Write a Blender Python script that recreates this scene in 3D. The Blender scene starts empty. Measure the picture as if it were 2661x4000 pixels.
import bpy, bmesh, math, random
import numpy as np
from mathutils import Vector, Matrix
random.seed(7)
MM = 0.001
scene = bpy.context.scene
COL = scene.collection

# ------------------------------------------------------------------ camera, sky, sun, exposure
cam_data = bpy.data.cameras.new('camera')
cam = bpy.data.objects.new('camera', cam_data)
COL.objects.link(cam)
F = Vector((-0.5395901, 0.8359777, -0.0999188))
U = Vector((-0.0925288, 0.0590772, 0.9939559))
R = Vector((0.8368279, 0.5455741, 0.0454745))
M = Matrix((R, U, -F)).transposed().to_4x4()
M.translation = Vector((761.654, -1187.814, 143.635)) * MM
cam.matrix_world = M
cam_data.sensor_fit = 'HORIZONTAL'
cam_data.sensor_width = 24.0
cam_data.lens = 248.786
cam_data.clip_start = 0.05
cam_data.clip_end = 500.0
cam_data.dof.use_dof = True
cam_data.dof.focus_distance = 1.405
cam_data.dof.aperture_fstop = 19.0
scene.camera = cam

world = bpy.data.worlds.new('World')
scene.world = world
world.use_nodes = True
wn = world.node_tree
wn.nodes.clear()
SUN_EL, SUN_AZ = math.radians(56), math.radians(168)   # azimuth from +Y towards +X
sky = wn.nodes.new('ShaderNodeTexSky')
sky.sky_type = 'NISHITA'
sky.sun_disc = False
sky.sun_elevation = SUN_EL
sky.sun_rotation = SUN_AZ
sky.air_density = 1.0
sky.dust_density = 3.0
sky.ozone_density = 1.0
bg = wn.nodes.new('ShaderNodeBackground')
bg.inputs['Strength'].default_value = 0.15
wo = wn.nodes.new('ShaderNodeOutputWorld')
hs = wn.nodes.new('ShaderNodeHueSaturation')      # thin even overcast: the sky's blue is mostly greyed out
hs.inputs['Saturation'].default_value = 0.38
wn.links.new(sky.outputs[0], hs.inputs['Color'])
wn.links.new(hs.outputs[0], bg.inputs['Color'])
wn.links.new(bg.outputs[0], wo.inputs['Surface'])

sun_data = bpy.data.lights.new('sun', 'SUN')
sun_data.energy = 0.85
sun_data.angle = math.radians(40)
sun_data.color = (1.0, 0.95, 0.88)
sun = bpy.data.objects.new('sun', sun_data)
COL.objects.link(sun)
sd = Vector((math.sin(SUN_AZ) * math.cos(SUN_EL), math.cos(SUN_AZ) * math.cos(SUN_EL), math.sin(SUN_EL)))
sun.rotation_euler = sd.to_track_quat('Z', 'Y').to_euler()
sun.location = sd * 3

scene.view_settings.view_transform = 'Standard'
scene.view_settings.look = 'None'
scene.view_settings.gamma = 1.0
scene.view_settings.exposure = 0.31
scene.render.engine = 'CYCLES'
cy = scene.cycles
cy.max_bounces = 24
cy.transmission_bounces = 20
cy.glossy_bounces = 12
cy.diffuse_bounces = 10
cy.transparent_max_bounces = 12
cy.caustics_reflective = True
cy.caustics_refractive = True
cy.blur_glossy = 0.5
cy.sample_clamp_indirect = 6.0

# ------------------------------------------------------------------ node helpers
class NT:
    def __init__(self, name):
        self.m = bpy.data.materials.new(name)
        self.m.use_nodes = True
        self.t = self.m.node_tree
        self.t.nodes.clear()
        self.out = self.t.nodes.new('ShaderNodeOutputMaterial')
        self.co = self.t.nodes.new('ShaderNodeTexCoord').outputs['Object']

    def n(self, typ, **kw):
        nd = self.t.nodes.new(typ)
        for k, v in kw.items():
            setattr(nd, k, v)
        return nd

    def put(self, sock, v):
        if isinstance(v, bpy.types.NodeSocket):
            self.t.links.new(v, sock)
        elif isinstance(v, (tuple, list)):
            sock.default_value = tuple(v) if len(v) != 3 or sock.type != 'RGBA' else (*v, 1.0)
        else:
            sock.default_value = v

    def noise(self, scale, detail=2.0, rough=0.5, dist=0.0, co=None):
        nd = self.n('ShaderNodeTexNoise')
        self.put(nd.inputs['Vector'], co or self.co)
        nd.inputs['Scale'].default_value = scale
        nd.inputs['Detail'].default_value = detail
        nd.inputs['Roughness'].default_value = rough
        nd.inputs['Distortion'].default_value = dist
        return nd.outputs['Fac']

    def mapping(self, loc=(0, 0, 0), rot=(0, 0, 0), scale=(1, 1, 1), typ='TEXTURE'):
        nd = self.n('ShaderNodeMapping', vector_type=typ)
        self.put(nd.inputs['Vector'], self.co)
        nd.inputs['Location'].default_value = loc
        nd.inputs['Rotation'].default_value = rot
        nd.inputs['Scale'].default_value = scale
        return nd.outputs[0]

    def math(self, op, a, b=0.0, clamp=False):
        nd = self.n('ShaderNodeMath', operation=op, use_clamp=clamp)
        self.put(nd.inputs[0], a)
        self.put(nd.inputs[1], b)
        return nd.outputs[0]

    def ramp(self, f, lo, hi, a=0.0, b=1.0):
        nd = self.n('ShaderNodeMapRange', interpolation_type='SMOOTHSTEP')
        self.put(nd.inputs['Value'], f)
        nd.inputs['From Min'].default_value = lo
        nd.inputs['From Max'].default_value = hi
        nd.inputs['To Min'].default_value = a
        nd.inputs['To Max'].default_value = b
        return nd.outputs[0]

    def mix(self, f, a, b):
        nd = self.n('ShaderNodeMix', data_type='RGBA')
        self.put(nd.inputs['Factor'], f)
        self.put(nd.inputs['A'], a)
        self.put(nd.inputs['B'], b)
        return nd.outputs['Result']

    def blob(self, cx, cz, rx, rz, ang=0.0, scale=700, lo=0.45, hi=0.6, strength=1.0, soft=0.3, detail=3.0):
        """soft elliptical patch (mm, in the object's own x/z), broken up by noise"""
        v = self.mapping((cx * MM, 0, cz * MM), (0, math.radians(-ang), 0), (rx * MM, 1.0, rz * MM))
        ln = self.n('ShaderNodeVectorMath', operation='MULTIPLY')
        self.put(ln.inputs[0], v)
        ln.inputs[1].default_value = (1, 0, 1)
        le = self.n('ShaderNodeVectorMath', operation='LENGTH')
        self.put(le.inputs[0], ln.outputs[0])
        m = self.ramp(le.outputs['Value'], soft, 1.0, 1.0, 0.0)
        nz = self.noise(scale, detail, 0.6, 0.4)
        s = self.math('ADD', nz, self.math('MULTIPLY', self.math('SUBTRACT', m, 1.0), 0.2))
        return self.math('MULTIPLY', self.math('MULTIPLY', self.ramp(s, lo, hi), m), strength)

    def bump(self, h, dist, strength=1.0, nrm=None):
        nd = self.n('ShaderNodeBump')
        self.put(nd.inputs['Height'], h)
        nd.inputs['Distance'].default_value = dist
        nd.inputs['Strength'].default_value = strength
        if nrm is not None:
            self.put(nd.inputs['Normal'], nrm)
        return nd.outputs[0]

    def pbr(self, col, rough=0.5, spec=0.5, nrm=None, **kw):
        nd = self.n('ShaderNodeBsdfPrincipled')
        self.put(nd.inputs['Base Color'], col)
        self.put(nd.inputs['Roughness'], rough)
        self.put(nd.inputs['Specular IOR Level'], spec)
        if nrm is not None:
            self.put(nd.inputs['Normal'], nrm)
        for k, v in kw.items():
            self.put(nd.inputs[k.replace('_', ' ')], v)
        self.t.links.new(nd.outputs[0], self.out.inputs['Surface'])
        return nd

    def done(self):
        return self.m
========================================
### Job
Make an exact copy of the listing, including every line.

### Task response
Write a Blender Python script that recreates this scene in 3D. The Blender scene starts empty. Measure the picture as if it were 2661x4000 pixels.
import bpy, bmesh, math, random
import numpy as np
from mathutils import Vector, Matrix
random.seed(7)
MM = 0.001
scene = bpy.context.scene
COL = scene.collection

# ------------------------------------------------------------------ camera, sky, sun, exposure
cam_data = bpy.data.cameras.new('camera')
cam = bpy.data.objects.new('camera', cam_data)
COL.objects.link(cam)
F = Vector((-0.5395901, 0.8359777, -0.0999188))
U = Vector((-0.0925288, 0.0590772, 0.9939559))
R = Vector((0.8368279, 0.5455741, 0.0454745))
M = Matrix((R, U, -F)).transposed().to_4x4()
M.translation = Vector((761.654, -1187.814, 143.635)) * MM
cam.matrix_world = M
cam_data.sensor_fit = 'HORIZONTAL'
cam_data.sensor_width = 24.0
cam_data.lens = 248.786
cam_data.clip_start = 0.05
cam_data.clip_end = 500.0
cam_data.dof.use_dof = True
cam_data.dof.focus_distance = 1.405
cam_data.dof.aperture_fstop = 19.0
scene.camera = cam

world = bpy.data.worlds.new('World')
scene.world = world
world.use_nodes = True
wn = world.node_tree
wn.nodes.clear()
SUN_EL, SUN_AZ = math.radians(56), math.radians(168)   # azimuth from +Y towards +X
sky = wn.nodes.new('ShaderNodeTexSky')
sky.sky_type = 'NISHITA'
sky.sun_disc = False
sky.sun_elevation = SUN_EL
sky.sun_rotation = SUN_AZ
sky.air_density = 1.0
sky.dust_density = 3.0
sky.ozone_density = 1.0
bg = wn.nodes.new('ShaderNodeBackground')
bg.inputs['Strength'].default_value = 0.15
wo = wn.nodes.new('ShaderNodeOutputWorld')
hs = wn.nodes.new('ShaderNodeHueSaturation')      # thin even overcast: the sky's blue is mostly greyed out
hs.inputs['Saturation'].default_value = 0.38
wn.links.new(sky.outputs[0], hs.inputs['Color'])
wn.links.new(hs.outputs[0], bg.inputs['Color'])
wn.links.new(bg.outputs[0], wo.inputs['Surface'])

sun_data = bpy.data.lights.new('sun', 'SUN')
sun_data.energy = 0.85
sun_data.angle = math.radians(40)
sun_data.color = (1.0, 0.95, 0.88)
sun = bpy.data.objects.new('sun', sun_data)
COL.objects.link(sun)
sd = Vector((math.sin(SUN_AZ) * math.cos(SUN_EL), math.cos(SUN_AZ) * math.cos(SUN_EL), math.sin(SUN_EL)))
sun.rotation_euler = sd.to_track_quat('Z', 'Y').to_euler()
sun.location = sd * 3

scene.view_settings.view_transform = 'Standard'
scene.view_settings.look = 'None'
scene.view_settings.gamma = 1.0
scene.view_settings.exposure = 0.31
scene.render.engine = 'CYCLES'
cy = scene.cycles
cy.max_bounces = 24
cy.transmission_bounces = 20
cy.glossy_bounces = 12
cy.diffuse_bounces = 10
cy.transparent_max_bounces = 12
cy.caustics_reflective = True
cy.caustics_refractive = True
cy.blur_glossy = 0.5
cy.sample_clamp_indirect = 6.0

# ------------------------------------------------------------------ node helpers
class NT:
    def __init__(self, name):
        self.m = bpy.data.materials.new(name)
        self.m.use_nodes = True
        self.t = self.m.node_tree
        self.t.nodes.clear()
        self.out = self.t.nodes.new('ShaderNodeOutputMaterial')
        self.co = self.t.nodes.new('ShaderNodeTexCoord').outputs['Object']

    def n(self, typ, **kw):
        nd = self.t.nodes.new(typ)
        for k, v in kw.items():
            setattr(nd, k, v)
        return nd

    def put(self, sock, v):
        if isinstance(v, bpy.types.NodeSocket):
            self.t.links.new(v, sock)
        elif isinstance(v, (tuple, list)):
            sock.default_value = tuple(v) if len(v) != 3 or sock.type != 'RGBA' else (*v, 1.0)
        else:
            sock.default_value = v

    def noise(self, scale, detail=2.0, rough=0.5, dist=0.0, co=None):
        nd = self.n('ShaderNodeTexNoise')
        self.put(nd.inputs['Vector'], co or self.co)
        nd.inputs['Scale'].default_value = scale
        nd.inputs['Detail'].default_value = detail
        nd.inputs['Roughness'].default_value = rough
        nd.inputs['Distortion'].default_value = dist
        return nd.outputs['Fac']

    def mapping(self, loc=(0, 0, 0), rot=(0, 0, 0), scale=(1, 1, 1), typ='TEXTURE'):
        nd = self.n('ShaderNodeMapping', vector_type=typ)
        self.put(nd.inputs['Vector'], self.co)
        nd.inputs['Location'].default_value = loc
        nd.inputs['Rotation'].default_value = rot
        nd.inputs['Scale'].default_value = scale
        return nd.outputs[0]

    def math(self, op, a, b=0.0, clamp=False):
        nd = self.n('ShaderNodeMath', operation=op, use_clamp=clamp)
        self.put(nd.inputs[0], a)
        self.put(nd.inputs[1], b)
        return nd.outputs[0]

    def ramp(self, f, lo, hi, a=0.0, b=1.0):
        nd = self.n('ShaderNodeMapRange', interpolation_type='SMOOTHSTEP')
        self.put(nd.inputs['Value'], f)
        nd.inputs['From Min'].default_value = lo
        nd.inputs['From Max'].default_value = hi
        nd.inputs['To Min'].default_value = a
        nd.inputs['To Max'].default_value = b
        return nd.outputs[0]

    def mix(self, f, a, b):
        nd = self.n('ShaderNodeMix', data_type='RGBA')
        self.put(nd.inputs['Factor'], f)
        self.put(nd.inputs['A'], a)
        self.put(nd.inputs['B'], b)
        return nd.outputs['Result']

    def blob(self, cx, cz, rx, rz, ang=0.0, scale=700, lo=0.45, hi=0.6, strength=1.0, soft=0.3, detail=3.0):
        """soft elliptical patch (mm, in the object's own x/z), broken up by noise"""
        v = self.mapping((cx * MM, 0, cz * MM), (0, math.radians(-ang), 0), (rx * MM, 1.0, rz * MM))
        ln = self.n('ShaderNodeVectorMath', operation='MULTIPLY')
        self.put(ln.inputs[0], v)
        ln.inputs[1].default_value = (1, 0, 1)
        le = self.n('ShaderNodeVectorMath', operation='LENGTH')
        self.put(le.inputs[0], ln.outputs[0])
        m = self.ramp(le.outputs['Value'], soft, 1.0, 1.0, 0.0)
        nz = self.noise(scale, detail, 0.6, 0.4)
        s = self.math('ADD', nz, self.math('MULTIPLY', self.math('SUBTRACT', m, 1.0), 0.2))
        return self.math('MULTIPLY', self.math('MULTIPLY', self.ramp(s, lo, hi), m), strength)

    def bump(self, h, dist, strength=1.0, nrm=None):
        nd = self.n('ShaderNodeBump')
        self.put(nd.inputs['Height'], h)
        nd.inputs['Distance'].default_value = dist
        nd.inputs['Strength'].default_value = strength
        if nrm is not None:
            self.put(nd.inputs['Normal'], nrm)
        return nd.outputs[0]

    def pbr(self, col, rough=0.5, spec=0.5, nrm=None, **kw):
        nd = self.n('ShaderNodeBsdfPrincipled')
        self.put(nd.inputs['Base Color'], col)
        self.put(nd.inputs['Roughness'], rough)
        self.put(nd.inputs['Specular IOR Level'], spec)
        if nrm is not None:
            self.put(nd.inputs['Normal'], nrm)
        for k, v in kw.items():
            self.put(nd.inputs[k.replace('_', ' ')], v)
        self.t.links.new(nd.outputs[0], self.out.inputs['Surface'])
        return nd

    def done(self):
        return self.m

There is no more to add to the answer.